In my example, I assumed $50 million in sales. I concede that if sales were $100 million or $150 million, Implant would have no issue with making its debt service payments. And another sale of the magnitude of the TSA order would prove my thesis incorrect, although there are some inherent limitations on how many machines they can make in the short-term (manufacturing 200 units a month, Implant could make 2,400 B220’s a year, for total sales of $84 to $90 million).
At this point in time, I don’t believe Implant can grow fast enough to keep up with the combined rate of interest on its debt and resulting dilution with respect to debt that is convertible. That’s not a knock on the company, it’s just a thesis which may be correct or incorrect.

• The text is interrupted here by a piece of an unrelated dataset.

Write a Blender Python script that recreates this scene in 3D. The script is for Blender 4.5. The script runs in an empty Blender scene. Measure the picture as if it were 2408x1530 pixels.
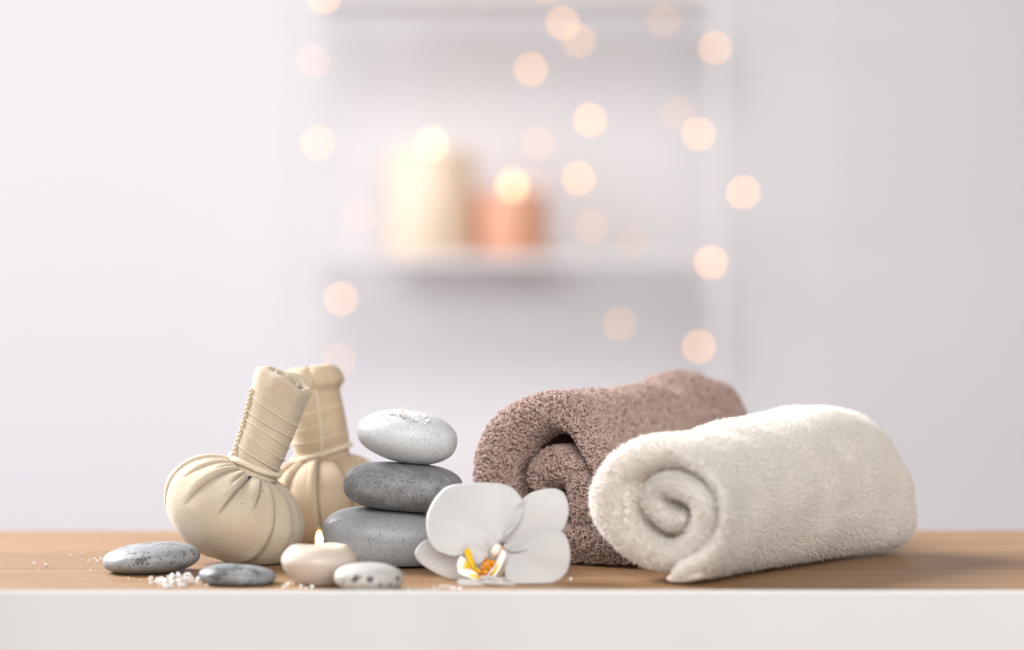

If it does come to a buyout, expectations will need to be managed. Perhaps not so much for those lucky and astute investors who purchased below $0.50 a share, but speaking of myself, who bought at $1 or more with dreams of selling at $5 plus, finding out I am not as smart as I thought never gets any more pleasant no matter how many times it happens.
Under some valuation methodologies, you could say the company is fairly valued now. I disagree. I believe that purchasing Implant assures the acquirer the ability to dominate the ETD market for the next 10 years, as well as use ETD sales to garner larger EDS sales. The portal is an unknown, but there is value in that as well. Perhaps overly optimistically, I believe the company is worth $600 million.
From that price, an acquirer would subtract from that amount $20 million for the BAM note, and $14.5 million for the Change of Control Plan, leaving $565.5 million
They would then add back into the purchase price the amount of money received through warrant exercises (I have assumed $2 million, which would equal about $0.50 per exercised share) and option exercises (I have assume $18 million, which would equal about $1.00 per exercised share).
So the “pool” to be distributed among stockholders would be $585.5 million
I’m assuming DMRJ would convert another 5 million shares before the deal, so my fully diluted shares outstanding number = 75 million outstanding, 65 million from the 8 Cent conversion note, 25 million from the other two $12 million convertible notes, 4 million warrant shares and 18 million option shares.
$585.5 million divided by 187 million shares=$3.13 per share.